Recreating Original Decorative Finishes

The Lakeport restoration team has sought to interpret Lakeport as a site that has evolved – not one frozen in time. Original painted surfaces have been re-created or reproduced only where they have not survived or were found to be damaged beyond reasonable restoration. In those cases the work to be re-created has been carefully studied, documented and then reproduced in the spirit of the original samples. The goal in re-creating painted surfaces is to illustrate the same quality of finish and refinement the Johnsons intended for their Arkansas home.

When restoration began on the Lakeport Plantation Museum house, the rose window that once adorned the front porch pediment was painted over and damaged to the point that it was hardly noticeable. Climbing into the attic, facilities manager Ronnie Walker found the original glass from the window, along with the scalloped wood sash. He began the process of bringing it back to its former beauty by deconstructing what remained, then using Abatron filler and Dutchmen to restore the original frame.

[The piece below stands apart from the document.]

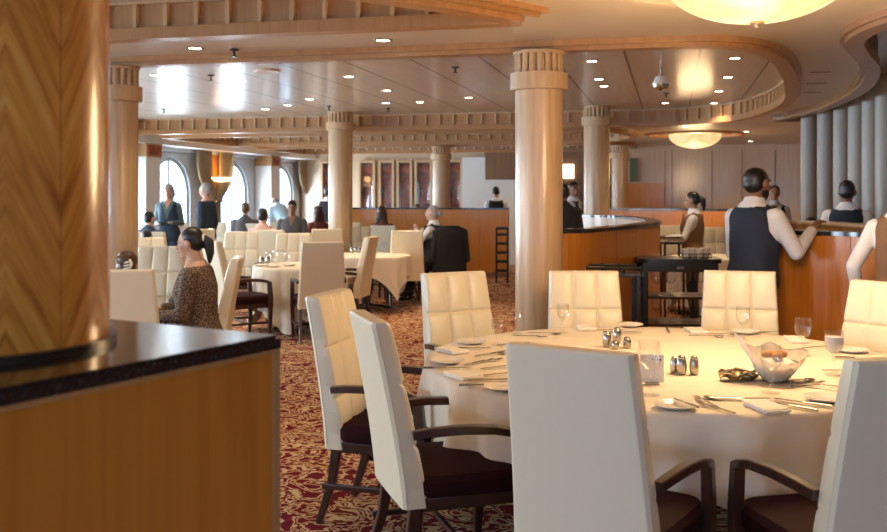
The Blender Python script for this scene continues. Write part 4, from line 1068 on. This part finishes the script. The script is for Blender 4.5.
# ================================================================ PEOPLE
def person(name, label, X, Y, a, H=1.75, fem=False, seated=False, skin='skin', hair='hair_black', style='short', top='shirt', vest=None, pants='blackcloth',
           lh=None, rh=None, le=None, re=None, lean=0, headyaw=0, headpitch=0, voxel=.012, beard=False, seat=.5, collar=True, bun=None, fingers=True, zoff=0, wide=1.0):
    """lh/rh: wrist points, le/re: elbows in the person's own frame (x right, y forward, z up)."""
    k = H/1.75; fx = (.88 if fem else 1.0)*wide
    u, v = c2w(X, Y)
    t = thing(name, label, 'person', (u, v, zoff), yaw(a))
    dz = (seat-.87) if seated else 0
    LM = Matrix.Translation((0, 0, (.93+dz)*k)) @ Matrix.Rotation(-radians(lean), 4, 'X') @ Matrix.Translation((0, 0, -(.93+dz)*k))
    def P(x, y, z): return LM @ Vector((x*k, y*k, (z+dz)*k))
    secs = [(.84, .150, .105, 0), (.90, .168, .118, -.01), (.97, .160, .118, 0), (1.08, .140, .105, .01), (1.20, .152, .112, .012), (1.30, .166, .120, .012), (1.38, .174, .110, .0), (1.425, .152, .096, -.01), (1.465, .105, .078, -.014), (1.505, .066, .062, -.016)]
    if fem: secs = [(z, hw*(1.06 if z < 1 else .86), hd*(1.0 if z < 1.15 else 1.08 if z < 1.38 else .95), oy) for z, hw, hd, oy in secs]
    secs = [(z, hw*wide, hd*wide, oy) for z, hw, hd, oy in secs]
    R3 = LM.to_3x3().to_4x4()
    def torso(bm, g, z0=0, z1=9, wf=1):
        loft(bm, [(P(0, oy, z), (hw*wf+g)*k, (hd+g)*k, R3) for z, hw, hd, oy in secs if z0 <= z <= z1], 28, 2.4)
    shx = .178*fx
    sh = {s: P(s*shx, -.005, 1.395) for s in (-1, 1)}
    el = {-1: Vector(le) if le else None, 1: Vector(re) if re else None}; wr = {-1: Vector(lh) if lh else None, 1: Vector(rh) if rh else None}
    for s in (-1, 1):
        if el[s] is None: el[s] = sh[s]+Vector((s*.05, -.03 if not seated else .06, -.28))*k
        if wr[s] is None: wr[s] = el[s]+(Vector((s*-.01, .06, -.25))*k if not seated else Vector((s*-.10, .22, .02))*k)
        d = el[s]-sh[s]; el[s] = sh[s]+d.normalized()*.285*k
        d = wr[s]-el[s]; wr[s] = el[s]+d.normalized()*.255*k
    hip = {s: P(s*.09, 0, .88) for s in (-1, 1)}
    if seated:
        hz = seat*k; kn = {s: Vector((s*.11*k, .42*k, hz+.0)) for s in (-1, 1)}; an = {s: Vector((s*.11*k, .40*k, .09)) for s in (-1, 1)}
        hip = {s: Vector((s*.09*k, 0, hz+.01)) for s in (-1, 1)}
    else:
        kn = {s: Vector((s*.10*k, .01, .49*k)) for s in (-1, 1)}; an = {s: Vector((s*.10*k, -.02, .09)) for s in (-1, 1)}
    # head frame
    nb = P(0, -.015, 1.46); hc = P(0, .02, 1.630)
    HM = Matrix.Translation(hc) @ R3 @ Matrix.Rotation(-radians(headyaw), 4, 'Z') @ Matrix.Rotation(-radians(headpitch), 4, 'X') @ Matrix.Diagonal((k, k, k, 1))
    hs = .95 if fem else 1.0
    def hp(x, y, z): return HM @ Vector((x*hs, y*hs, z*hs))
    hr = HM.to_3x3().normalized()
    def he(bm, c, r, n=18): ell(bm, hp(*c), [q*hs*k for q in r], hr, n)
    bm = B(); torso(bm, 0)
    cap(bm, nb, hp(0, -.012, -.06), .056*k*fx, .052*k*fx)
    he(bm, (0, -.012, .025), (.073, .092, .090)); he(bm, (0, .018, -.035), (.058, .068, .072)); he(bm, (0, .058, -.082), (.030, .024, .022))
    cap(bm, hp(0, .082, .012), hp(0, .106, -.022), .008*k, .013*k, 10); he(bm, (0, .078, -.052), (.026, .014, .014)); he(bm, (0, .070, .028), (.055, .018, .016))
    for s in (-1, 1): he(bm, (s*.080, -.004, -.005), (.010, .018, .031)); he(bm, (s*.035, .055, -.02), (.026, .024, .024))
    for s in (-1, 1):
        cap(bm, sh[s], el[s], .052*k*fx, .040*k*fx); cap(bm, el[s], wr[s], .041*k*fx, .027*k*fx)
        d = (wr[s]-el[s]).normalized(); side = d.cross(Vector((0, 0, 1)))
        if side.length < .2: side = Vector((0, 1, 0))*-s
        side = side.normalized(); nrm = side.cross(d).normalized()
        pc_ = wr[s]+d*.05*k
        rot = Matrix((side, d, nrm)).transposed()
        ell(bm, pc_, (.040*k*fx, .052*k, .017*k), rot)
        if fingers:
            for q, (o, ln) in enumerate(((-.028, .062), (-.010, .074), (.009, .070), (.027, .056))):
                b0 = pc_+side*o*k*fx+d*.040*k; m1 = b0+d*ln*.5*k-nrm*.012*k; m2 = m1+d*ln*.36*k-nrm*.028*k
                fr_ = max(.0085*k*fx, voxel*.72); cap(bm, b0, m1, fr_, fr_*.95, 8, 3); cap(bm, m1, m2, fr_*.95, fr_*.82, 8, 3)
            b0 = wr[s]+d*.02*k+side*(-s)*.028*k*fx; m1 = b0+(d*.6-side*s*.55).normalized()*.042*k-nrm*.01*k; m2 = m1+(d*.9-side*s*.15).normalized()*.032*k-nrm*.012*k
            cap(bm, b0, m1, .0125*k*fx, .011*k*fx, 8, 3); cap(bm, m1, m2, .011*k*fx, .009*k*fx, 8, 3)
        cap(bm, hip[s], kn[s], .082*k, .055*k); cap(bm, kn[s], an[s], .055*k, .036*k); cap(bm, an[s]-Vector((0, .03, .04)), an[s]+Vector((0, .15, -.055))*k, .036*k, .03*k)
    obj('body', remesh(bm, voxel if fingers else .014, 3), skin, parent=t, smooth=True)
    # clothes
    bm = B(); torso(bm, .014, 0, 1.51 if collar else 1.475)
    for s in (-1, 1): cap(bm, sh[s], el[s], .066*k*fx, .054*k*fx); cap(bm, el[s], el[s]+(wr[s]-el[s])*.93, .055*k*fx, .040*k*fx)
    cap(bm, P(0, -.015, 1.45), P(0, -.012, 1.485), .080*k*fx, .070*k*fx)
    ds = {s: (wr[s]-el[s]).normalized() for s in (-1, 1)}
    VN = LM.inverted()
    def cutV(c):
        q = VN @ c; zz = q.z/k-dz
        return (not collar and zz > 1.462) or q.y > .0 and zz > 1.34 and abs(q.x)/k < (zz-1.34)*.45 and abs(q.x) < .07
    obj('shirt' if top in ('shirt', 'ltblue') else 'top', remesh(bm, .012, 5, cutV), top, parent=t, smooth=True)
    if collar and top in ('shirt', 'ltblue'):
        bm = B(); c0 = P(0, -.014, 1.50)
        loft(bm, [(P(0, -.016, 1.465), .094*k*fx, .088*k, R3), (P(0, -.014, 1.495), .082*k*fx, .080*k, R3), (P(0, -.012, 1.532), .067*k*fx, .068*k, R3)], 24, 2)
        obj('collar', bm, top, parent=t, smooth='auto')
    if vest:
        bm = B(); loft(bm, [(P(0, oy, z), (hw*(.97 if z < 1.3 else .86)+.030)*k, (hd+.030)*k, R3) for z, hw, hd, oy in secs if .86 <= z <= 1.47], 28, 2.6)
        for s in (-1, 1): cap(bm, P(s*.07*fx, -.005, 1.43), P(s*.115*fx, -.005, 1.405), .064*k, .064*k)
        def cutW(c):
            q = VN @ c; zz = q.z/k-dz
            return (q.y > .0 and zz > 1.16 and abs(q.x)/k < (zz-1.16)*.36) or (zz > 1.455 and abs(q.x)/k < .075 and q.y > -.2)
        obj('vest', remesh(bm, .012, 5, cutW), vest, parent=t, smooth=True)
        if vest == 'navy' or vest == 'brownvest' or vest == 'blackcloth':
            bm = B(); bar(bm, [P(-.0, .118, 1.45), P(0, .140, 1.36), P(0, .145, 1.2)], [.03*k, .045*k, .05*k], .012); obj('tie', bm, 'blackcloth', parent=t, smooth='auto')
    bm = B()
    loft(bm, [(P(0, oy, z), (hw+.018)*k, (hd+.018)*k, R3) for z, hw, hd, oy in secs if z <= .98], 28, 2.4)
    for s in (-1, 1): cap(bm, hip[s], kn[s], .098*k, .072*k); cap(bm, kn[s], an[s], .072*k, .056*k)
    obj('trousers', remesh(bm, .014, 4), pants, parent=t, smooth=True)
    for s in (-1, 1):
        bm = B(); ell(bm, an[s]+Vector((0, .06, -.045)), (.048*k, .135*k, .042)); obj('shoe', bm, 'black', parent=t, smooth=True)
    # hair
    if style != 'none':
        bm = B()
        if style == 'short': he(bm, (0, -.024, .042), (.0785, .093, .088)); he(bm, (0, -.048, .004), (.074, .066, .072))
        elif style == 'receding': he(bm, (0, -.034, .034), (.0795, .086, .082)); he(bm, (0, -.045, .0), (.076, .068, .075))
        elif style == 'bald': he(bm, (0, -.04, .0), (.079, .068, .05))
        elif style in ('tied', 'bun', 'ponytail'):
            he(bm, (0, -.030, .044), (.082, .090, .088)); he(bm, (0, -.052, .005), (.079, .066, .078))
            if style == 'ponytail':
                cap(bm, hp(0, -.12, .02), hp(0, -.15, -.02), .030*k, .040*k); cap(bm, hp(0, -.15, -.02), hp(0, -.145, -.10), .040*k, .032*k); cap(bm, hp(0, -.145, -.10), hp(0, -.13, -.17), .032*k, .014*k)
            else: he(bm, (0, -.135, .0), (.042, .040, .045))
        elif style == 'long':
            he(bm, (0, -.022, .040), (.088, .100, .094)); he(bm, (0, -.065, -.06), (.105, .062, .11)); he(bm, (0.03, -.08, -.16), (.085, .05, .09)); he(bm, (-.05, -.08, -.15), (.07, .05, .09)); 
            for s in (-1, 1): he(bm, (s*.072, -.01, -.08), (.026, .045, .11))
        elif style == 'clip':
            he(bm, (0, -.022, .040), (.086, .098, .090)); he(bm, (0, -.05, -.01), (.080, .070, .080)); he(bm, (.0, -.11, .05), (.05, .035, .045)); he(bm, (.03, -.10, .075), (.03, .03, .03)); he(bm, (-.045, -.085, .06), (.03, .03, .03))
        elif style == 'waves':
            he(bm, (0, -.022, .042), (.088, .100, .095))
            rn_ = random.Random(3)
            for q in range(16): aa = pi+rn_.uniform(-1.9, 1.9); he(bm, (sin(aa)*.08, cos(aa)*.07-.02, -.02+rn_.uniform(-.09, .05)), (.034, .034, .05), 10)
        obj('hair', remesh(bm, .008, 3), hair, parent=t, smooth=True)
    if style == 'clip':
        bm = B(); tube(bm, [hp(.045, -.125, .06), hp(.06, -.125, .02), hp(.05, -.125, -.02)], [.006, .012, .006], 8)
        for q in range(3): tube(bm, [hp(.05, -.13, .04-.025*q), hp(.025, -.15, .035-.025*q), hp(.0, -.135, .03-.025*q)], [.006, .007, .003], 8)
        obj('hair_clip', bm, 'white', parent=t, smooth=True)
    if style == 'ponytail' and fem and voxel < .01:
        bm = B(); ell(bm, hp(0, -.118, .02), (.036, .016, .036), hr); obj('hair_tie', bm, 'white', parent=t, smooth=True)
    if beard:
        bm = B(); he(bm, (0, .022, -.062), (.0615, .066, .056)); he(bm, (0, .064, -.086), (.032, .026, .026)); 
        inv = HM.inverted()
        obj('beard', remesh(bm, .007, 3, lambda c: (inv @ c).z > -.038 or ((inv @ c).z > -.062 and (inv @ c).y > .07 and abs((inv @ c).x) < .022)), hair, parent=t, smooth=True)
    for s in (-1, 1):
        bm = B(); he(bm, (s*.029, .0735, .004), (.013, .008, .007), 12); e = obj('eye', bm, 'eye', parent=t, smooth=True)
        bm = B(); he(bm, (s*.029, .0795, .004), (.0055, .003, .0058), 10); obj('iris', bm, 'iris', parent=e, smooth=True)
        bm = B(); tube(bm, [hp(s*.012, .086, .024), hp(s*.03, .085, .030), hp(s*.047, .074, .025)], [.0028, .0034, .002], 6); obj('eyebrow', bm, 'hair_black' if hair != 'hair_grey' else 'hair_grey', parent=t, smooth=True)
    bm = B(); he(bm, (0, .0885, -.050), (.020, .006, .0045), 12); he(bm, (0, .087, -.058), (.017, .006, .0045), 12); obj('lips', bm, 'lips', parent=t, smooth=True)
    return t
def at(x, Y): return (x-CX)/FOC*Y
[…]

A new rose center and muntins were designed and constructed to complete the restoration. This restoration was undertaken using the same tools and techniques that would have been used to created the window 150 years ago.

The smokehouse was one of the most important outbuildings because it was used to preserve and store the hundreds of pounds of smoked pork that served as the principal source of meat on the plantation. This original smokehouse stood until the mid-1980s, but it was a pile of rubble by 2001 when restoration began on the main house. Archeology revealed the details of the original building including the stepped-out foundation. Based on photographic and archeological evidence, the smokehouse exterior was re-created. The interior houses the high-tech mechanical system for the main house, including heating, ventilation, air-conditioning, dehumidifying, and fire suppression equipment.